Une première piste de réponse consiste à aller jeter un coup d'oeil du côté des dates de réalisation de ces enquêtes. Après tout, compte tenu du rythme échevelé des révélations, il se pourrait qu'un décalage de quelques jours suffise à entraîner un changement de majorité. Mais cette première hypothèse s'effondre : les deux enquêtes ont été réalisées en même temps, les 1er et 2 juillet... Insatisfaisante, cette hypothèse livre néanmoins quelques intéressantes informations sur les conditions de production des enquêtes et, par conséquent, sur la pertinence de ce qu'elles mesurent. Quand on se souvient que les "doutes" du procureur new-yorkais n'ont été rendus publics que dans la nuit du 30 juin au 1er juillet, on peut être admiratif devant la "réactivité" des instituts et de leur commanditaire. Mais on peut aussi s'interroger sur le sens qu'il y a à interviewer des personnes au nom d'un revirement de scénario qu'ils ne connaissent que depuis plusieurs heures... lorsqu'ils le connaissent, puisqu'aucune des deux enquêtes n'est précédée d'un rappel de la situation ou d'une question relative au degré d'information des sondés sur les derniers rebondissements. Une telle précipitation confirme bien que de très nombreux sondages commandés par les médias ont davantage pour fonction de créer l'événement et le buzz qui l'accompagne que de fournir des données solides sur les jugements et les attentes des citoyens.

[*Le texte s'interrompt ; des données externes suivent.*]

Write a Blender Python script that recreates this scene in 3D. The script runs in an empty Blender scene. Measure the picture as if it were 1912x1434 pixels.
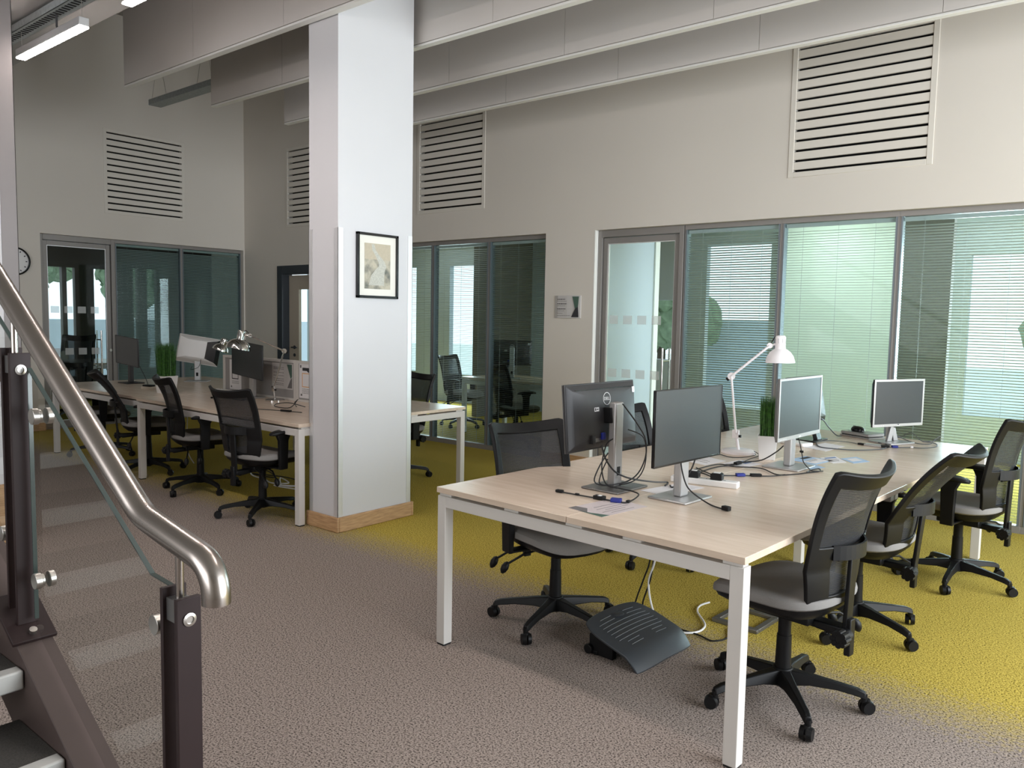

La deuxième hypothèse est tout aussi élémentaire : pour comparer des résultats, il faut immédiatement lire le libellé exact des questions et des modalités de réponses qui sont proposées (plutôt imposées d'ailleurs) aux enquêtés :

1) Harris Interactive pour le Parisien : "Sans préjuger de son innocence ou de sa culpabilité, souhaitez-vous voir Dominique Strauss-Kahn revenir un jour sur la scène politique française ?"

          - Oui, tout à fait : 20 %
          - Oui, plutôt : 29 %
                    > Ss-total oui : 49 %

          - Non, plutôt pas : 23 %
          - Non, pas du tout : 22 %
                    > Ss-total non : 45 %

          - Ne se prononce pas : 6 %

2) Ipsos pour Le Point : "Selon vous, Dominique Strauss-Kahn a-t-il un avenir politique ?"

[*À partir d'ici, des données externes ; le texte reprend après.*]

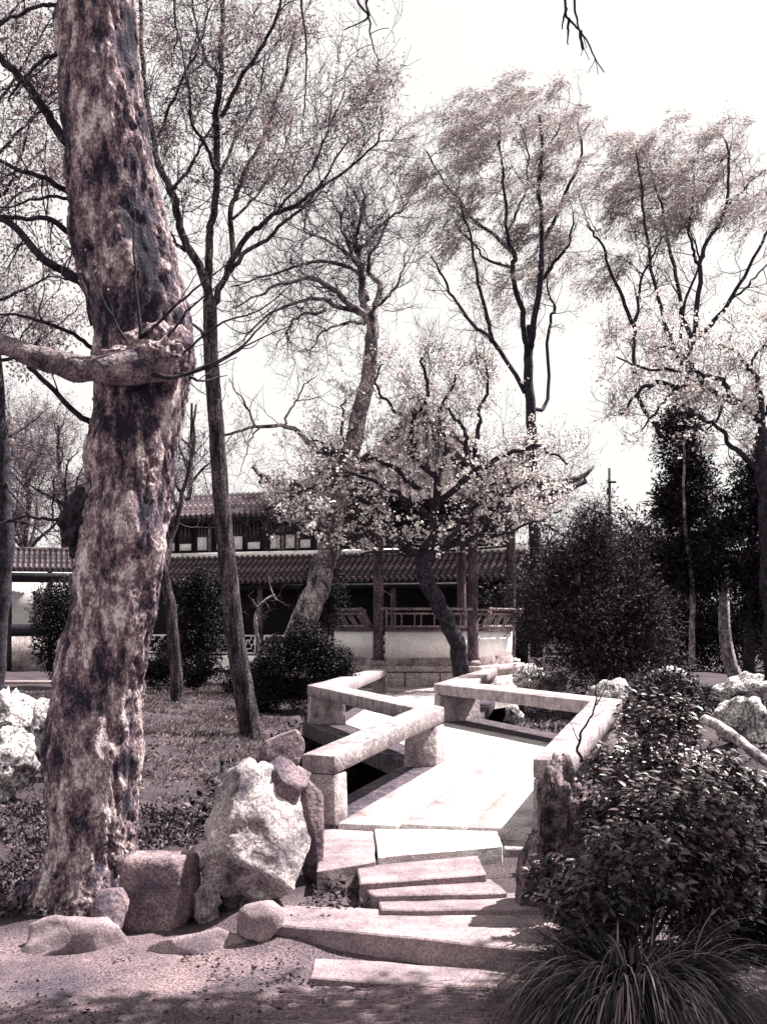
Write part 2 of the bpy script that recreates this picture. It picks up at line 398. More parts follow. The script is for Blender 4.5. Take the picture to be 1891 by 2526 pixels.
# ------------------------------------------------------------------ steps and slabs in front of the bridge
def slab(name, label, cat, px, z, thick, m, group=None, seed=0, bevel=.018, rough=.010):
    pts = np.array([GP(x, y, z) for x, y in px]); 
    ar = sum(pts[u][0] * pts[(u + 1) % len(pts)][1] - pts[(u + 1) % len(pts)][0] * pts[u][1] for u in range(len(pts)))
    if ar < 0: pts = pts[::-1]
    bm = bmesh.new()
    top = [bm.verts.new(p) for p in pts]; f = bm.faces.new(top)
    r = bmesh.ops.extrude_face_region(bm, geom=[f])
    for e in r['geom']:
        if isinstance(e, bmesh.types.BMVert): e.co.z -= thick
    bm.normal_update(); bmesh.ops.recalc_face_normals(bm, faces=bm.faces[:])
    bmesh.ops.bevel(bm, geom=bm.edges[:], offset=bevel * .45, segments=1, affect='EDGES')
    bmesh.ops.triangulate(bm, faces=bm.faces[:])
    bmesh.ops.subdivide_edges(bm, edges=[e for e in bm.edges if e.calc_length() > .12], cuts=5, use_grid_fill=True)
    bmesh.ops.triangulate(bm, faces=bm.faces[:])
    v = np.array([x.co[:] for x in bm.verts]); n = np.column_stack([fbm(v * 4, seed + k, 3) for k in range(3)])
    v = v + n * rough * np.array((1, 1, .7))
    for x, co in zip(bm.verts, v): x.co = co
    c = v.mean(0); c[2] = v[:, 2].min()
    for x in bm.verts: x.co -= Vector(c)
    me = bpy.data.meshes.new(name); bm.to_mesh(me); bm.free(); me.materials.append(m)
    for p in me.polygons: p.use_smooth = False
    o = bpy.data.objects.new(name, me); COL.objects.link(o); o.location = c
    return tag(o, label, cat, group)
SG = 'stone steps before the bridge'
slab('stone_slab', 'bright flat landing slab butting against the bridge deck', 'stone slab', [(922, 2033), (1216, 2028), (1240, 2086), (932, 2115)], -.03, .2, M['deck'], seed=1, rough=.006)
slab('stone_slab', 'sloping mauve slab left of the landing, under the first rail post', 'stone slab', [(800, 2036), (918, 2035), (928, 2125), (782, 2146)], -.05, .2, M['step'], seed=2)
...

          - Oui certainement : 14 %
          - Oui probablement : 28 %
                    > Ss-total oui : 42 %

          - Non, probablement pas : 26 %
          - Non, certainement pas : 25 %
                    > Ss-total non : 51 %

          - Ne se prononce pas : 7 %

La confrontation de ces deux questions montre qu'elles ne sont absolument pas interchangeables puisqu'elles ne renvoient pas aux mêmes "réalités". La première sollicite un souhait, tandis que la seconde attend un pronostic. Certains peuvent espérer son retour et d'autres craindre un tel come-back : cela n'a rien à voir avec la crédibilité qu'ils accordent à une telle hypothèse.

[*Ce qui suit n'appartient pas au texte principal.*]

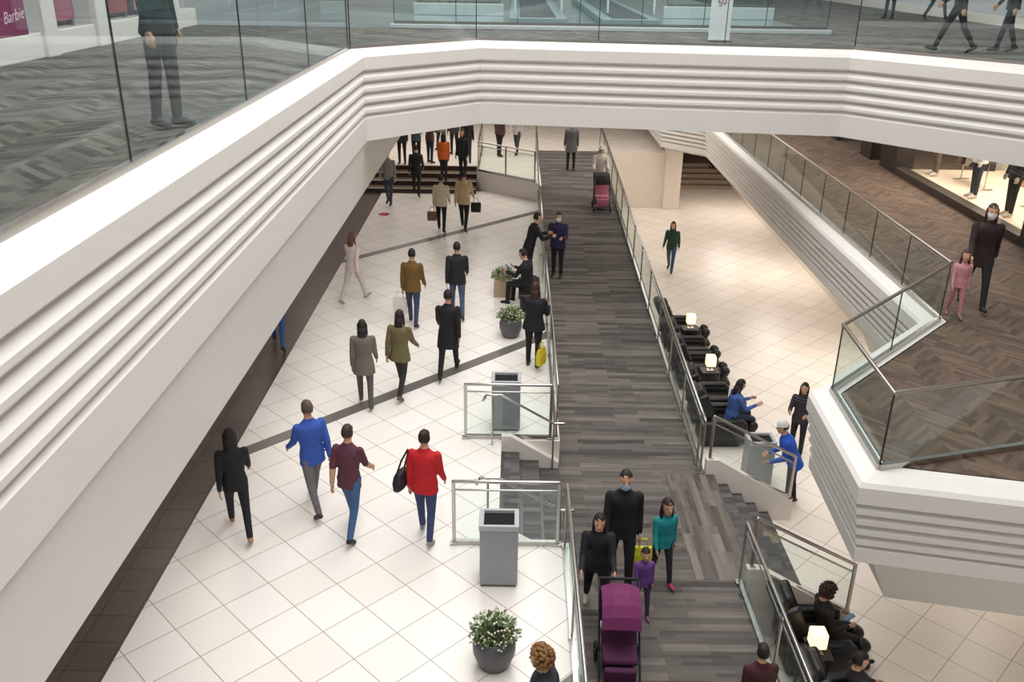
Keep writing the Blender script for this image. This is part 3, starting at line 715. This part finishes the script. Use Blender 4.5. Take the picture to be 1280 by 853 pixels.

Que retenir alors de ces sondages ? Eh bien, pas grand-chose. L'enquête Harris Interactive / Le Parisien a l'avantage de proposer (imposer) un questionnement univoque : bien que tous les interviewés n'aient ni le même intérêt pour la vie politique ni la même familiarité avec DSK, la question présente relativement peu d'ambiguïté. Mais cette simplicité constitue en même temps le revers de la médaille : comme il n'y a pas d'autres questions pour étayer ce jugement, on ne peut absolument rien dire des raisons qui poussent les uns à espérer le retour de Dominique Strauss-Kahn et les autres à souhaiter son retrait définitif de la vie politique. Quant à l'enquête Ipsos / Le Point, elle transforme les interviewés au mieux en turfiste, au pire en diseurs de bonne aventure, sachant qu'aucun d'entre eux n'a de prise sur le devenir politique de DSK. Les résultats sont d'autant plus ininterprétables que le questionnaire ne fournissait pas aux interviewés la possibilité claire de répondre "Je n'en sais rien" ou "ça n'est pas mon problème", supposant implicitement que chacun dispose d'un intérêt et d'un avis sur cette question. Au-delà des difficultés méthodologiques (échantillonnage, mode d'administration du questionnaire, etc.) sur lesquels nous auront l'occasion de revenir, trop de sondages souffrent de placer les interviewés face à des questionnements déconnectés de leurs expériences et de leurs préoccupations, mettant à jour davantage les centres d'intérêts des commanditaires que les opinions des sondés.